Survey Data

Reg No

41309008


Rating

Regional


Categories of Special Interest

Architectural, Historical


Original Use

Monument


In Use As

Monument


Date

1720 - 1820


Coordinates

293263, 306998


Date Recorded

03/04/2013


Date Updated

--/--/--


Description

Freestanding rectangular-plan grave monument, erected 1730 and repaired c.1800, bearing dedication to Joseph Plunkett. Rubble limestone walls with granite coping, stepping lower at west elevation. Rock-faced limestone round arch to west elevation, dressed with granite coping, having regular holes along extrados of arch. Carved stone cross to apex of arch bearing illegible inscription. Carved granite coat of arms to centre of west elevation, having Plunkett family insignia of horse over shield with tower in top right, flanked by inscribed ribbon motif. Stone lintel over carved shield bearing inscription 'This Cemetery Repaired By Joseph Plunkett Esq. [18??]'. Concealed recessed lintel between inscribed coping and shield bearing inscription '… Plunkett his Chapell 1730'. Three headstones to interior, leaning against east wall. Modern concrete path to west elevation leading from church to south.

Appraisal

This masonry structure is located in an ancient graveyard to the south of the river in Inishkeen, in an early monastic site of the sixth or seventh century containing the remains of a round tower, and a mid-nineteenth-century Church of Ireland church. The monument was in all probability designed to resemble the ruins of a medieval Irish chapel as it resembles the latter in both scale and plan form. The Plunkett family were important local landlords in the north Louth and south Monaghan area, residing at Tallanstown at Louth Hall (now derelict) as Lords Louth. A survey from the 1830s shows that Lord Louth owned 371 acres in Lacklum and Lannatt townlands, both in the parish of Inishkeen.
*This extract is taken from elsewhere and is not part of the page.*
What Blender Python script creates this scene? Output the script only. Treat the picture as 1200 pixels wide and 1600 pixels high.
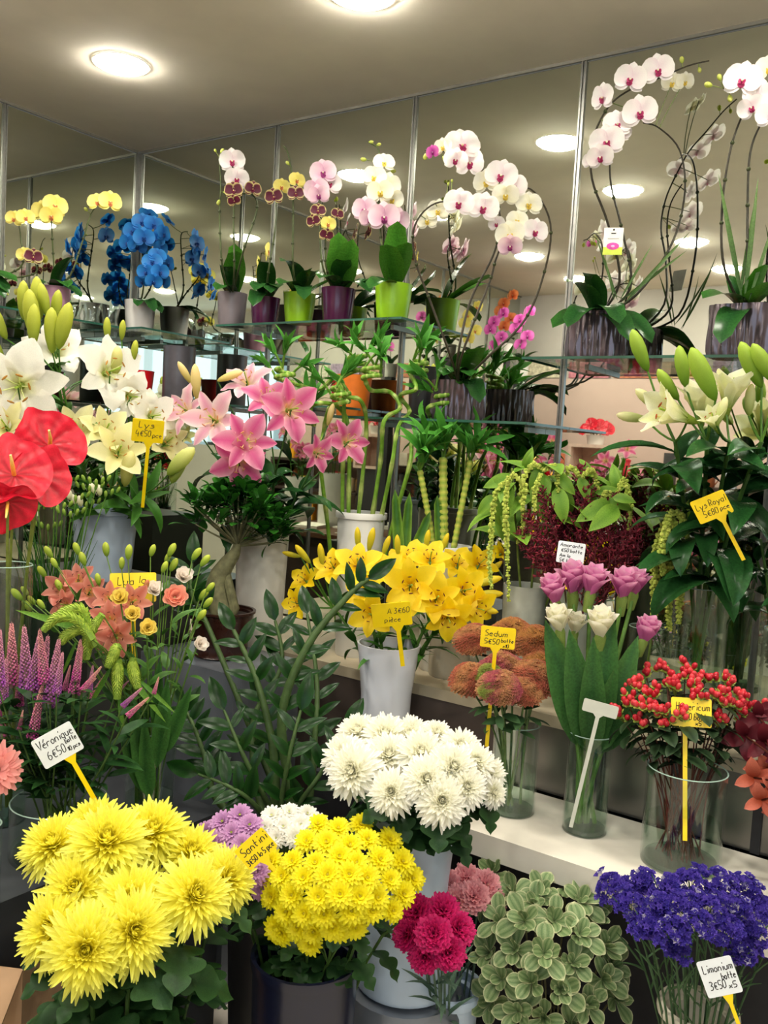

This monument embodies a connection between the Plunkett family and the historical development of Inishkeen and may have been contrived as a means of assigning the family a sense of local identity. The regular holes along the arch on the west elevation indicate that the stones may have previously been employed as part of the ruined church on this site. This late seventeenth or early eighteenth-century monument is replicated in the nearby Catholic graveyard, which is also dedicated to members of the Plunkett family.